Alas, Morocco lost a pair of 1-0 decisions to become the first team knocked out of the 2018 World Cup.

[ RECAP: Morocco 0-1 Portugal ]

The Lions of Atlas fell to Iran in their opener on a stoppage time own goal after carrying 64 percent possession and a 13-8 advantage in shot attempts, then lost to a Cristiano Ronaldo fourth minute goal on Wednesday despite a 16-10 shot advantage and 53 percent of the ball.

“I’m very proud of the performance and I am very proud of my players, I’m very proud of this country,” Renard said.

With no hope of advancing to the next round, the manager is finding the experience bittersweet. From RTE:

“What I am sure of at this moment is that the entire Moroccan people is proud of this team. Of course it’s easier to play with a player who has one chance and he puts it away. But we are in Morocco.

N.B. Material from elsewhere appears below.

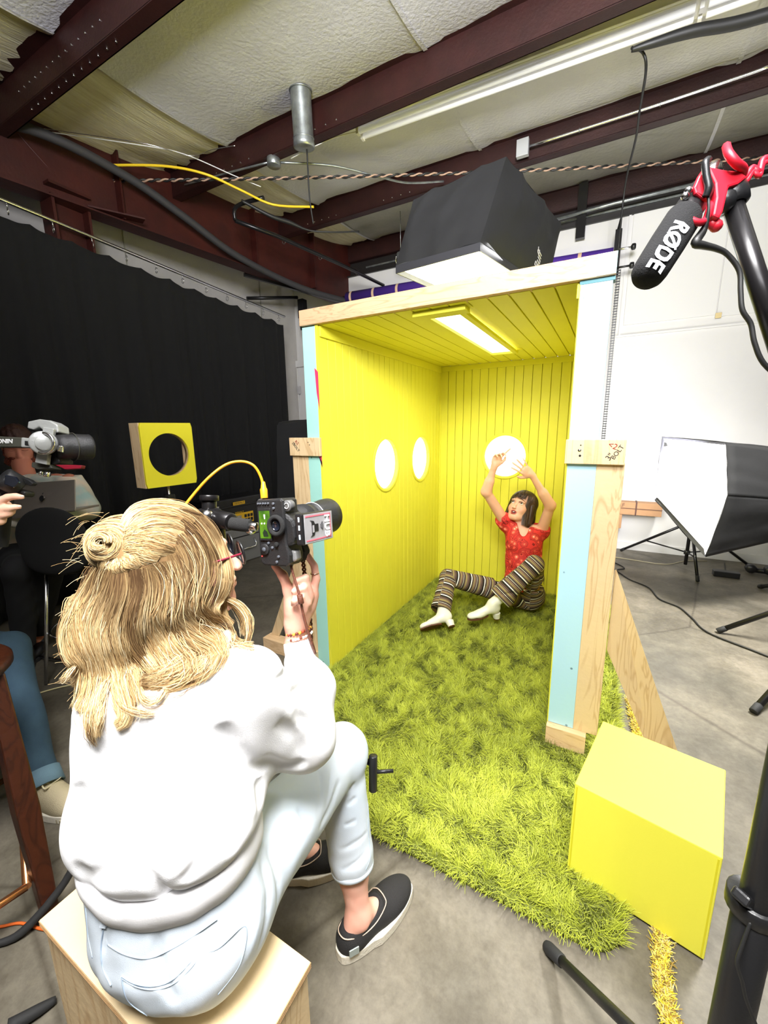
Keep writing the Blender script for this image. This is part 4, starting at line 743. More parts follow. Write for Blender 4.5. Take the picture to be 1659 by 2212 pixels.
    def mesh(s):
        F = s.F; S = F < 0; n = s.n; c = np.zeros(n-1, np.int8)
        for a in (0, 1):
            for b in (0, 1):
                for d in (0, 1): c += S[a:n[0]-1+a, b:n[1]-1+b, d:n[2]-1+d]
        I, J, K = np.nonzero((c > 0) & (c < 8)); idx = np.full(n-1, -1, np.int32); idx[I, J, K] = np.arange(len(I))
        cor = [(a, b, d) for a in (0, 1) for b in (0, 1) for d in (0, 1)]; val = {q: F[I+q[0], J+q[1], K+q[2]] for q in cor}
        acc = np.zeros((len(I), 3)); cnt = np.zeros(len(I))
        for p in cor:
            for ax in range(3):
                if p[ax]: continue
                q = list(p); q[ax] = 1; q = tuple(q); va, vb = val[p], val[q]; m = (va < 0) != (vb < 0); t = np.where(m, va/np.where(m, va-vb, 1), 0)
                for i in range(3): acc[:, i] += np.where(m, p[i]+(t if i == ax else 0), 0)
                cnt += m
        V = s.lo+s.h*(np.stack([I, J, K], 1)+acc/cnt[:, None]); Q = []
        for ax in range(3):
            u, v = (ax+1) % 3, (ax+2) % 3; sl0 = [slice(1, n[i]-1) for i in range(3)]; sl1 = list(sl0); sl0[ax] = slice(0, n[ax]-1); sl1[ax] = slice(1, n[ax])
            A, B = S[tuple(sl0)], S[tuple(sl1)]; e = np.stack(np.nonzero(A != B), 1); off = np.ones(3, int); off[ax] = 0; e = e+off; sgn = S[e[:, 0], e[:, 1], e[:, 2]]
            du = np.zeros(3, int); du[u] = 1; dv = np.zeros(3, int); dv[v] = 1; g = lambda w_: idx[w_[:, 0], w_[:, 1], w_[:, 2]]
            q = np.stack([g(e-du-dv), g(e-dv), g(e), g(e-du)], 1); q = np.where(sgn[:, None], q, q[:, ::-1]); Q.append(q)
        Q = np.concatenate(Q); return V, Q[(Q >= 0).all(1)]
def smooth_mesh(V, Q, it=2, lam=.5):
    for _ in range(it):
        acc = np.zeros_like(V); cnt = np.zeros(len(V))
        for a in range(4):
            i, j = Q[:, a], Q[:, (a+1) % 4]; 
            for d in range(3): acc[:, d] += np.bincount(i, V[j, d], len(V))+np.bincount(j, V[i, d], len(V))
            cnt += np.bincount(i, minlength=len(V))+np.bincount(j, minlength=len(V))
        V = V*(1-lam)+lam*acc/np.maximum(cnt, 1)[:, None]
    return V
def sdf_part(name, s, m, parent, colf=None, it=2, label=None, extra=None, org=None):
    V, Q = s.mesh(); V = smooth_mesh(V, Q, it); o0 = ORG[parent.name] if parent is not None else org
    me = np_mesh(name, V, Q, True, o0)
    if colf is not None: attr_col(me, 'tint', colf(V))
    if extra is not None:
        for k_, f_ in extra.items(): a = me.attributes.new(k_, 'FLOAT', 'POINT'); a.data.foreach_set('value', f_(V).astype(np.float32))
    return tag(link_mesh(name, me, m, parent, o0), label)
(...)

“We have quality players. Despite the ups and downs of the game, we should have been more effective. Because, like in the first game, we had plenty of chances. I won’t blame anyone. That’s football. It’s always those who know how to be present in the box, the most gifted players, who make the difference. We took a lot of risks and we didn’t get our reward.”

It’s unlikely Morocco will hold either of those statistical advantages against Spain, especially a Spanish side yet to qualify, but there is plenty to like from the tournament aside from poor finishing quality.

But the performances of 19-year-olds Amine Harit (Schalke) and Achraf Hakimi (Real Madrid) — not to mention Hakim Ziyech (25, Ajax) — seem to hint at a promise for 2022. And Renard’s men can still play spoiler for Spain, which is no small shockwave.